I usually leave the demographic articles to Brian, but one of my Brooklyn-dwelling friends (and a new father) pointed me to Joel Kotkin’s post at Forbes making the case that “America’s young and restless will abandon cities for suburbs”:
Some demographers claim that “white flight” from the city is declining, replaced by a “bright flight” to the urban core from the suburbs. “Suburbs lose young whites to cities,” crowed one Associated Press headline last year.
Yet evidence from the last Census show the opposite: a marked acceleration of movement not into cities but toward suburban and exurban locations. The simple, usually inexorable effects of maturation may be one reason for this surprising result. Simply put, when 20-somethings get older, they do things like marry, start businesses, settle down and maybe start having kids.

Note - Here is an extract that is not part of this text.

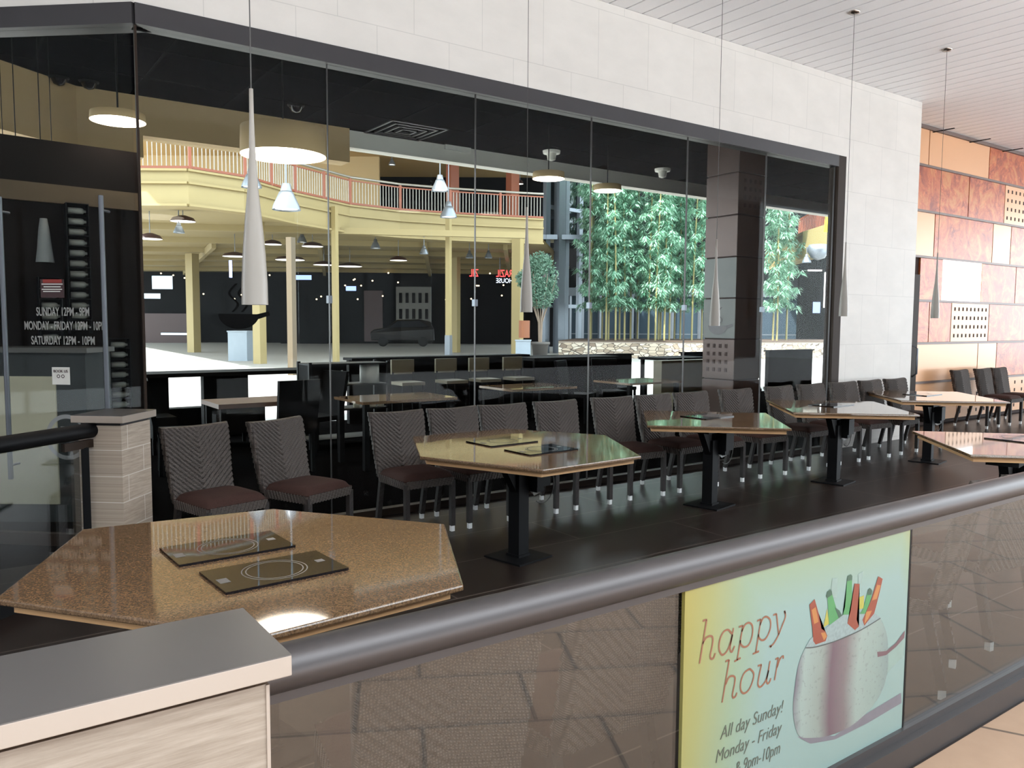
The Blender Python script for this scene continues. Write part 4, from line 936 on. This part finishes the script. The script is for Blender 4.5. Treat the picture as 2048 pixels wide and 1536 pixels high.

Kotkin also doesn’t think there’s much chance of substantially increasing suburban density (for reasons that long time readers of Legally Sociable have heard before):
[T]he notion of mass suburban densification is likely to meet strong resistance from local residents. This will be particularly marked in attractive, affluent “progressive” areas like the Bay Area’s Marin County, Chicago’s North Shore suburbs and New York’s Hudson Valley. People who move to these places are attracted by their leafy, single-family-home-dominated neighborhoods and village-like shopping streets. Nothing short of economic catastrophe or government diktat would make them accept any intense program of densification.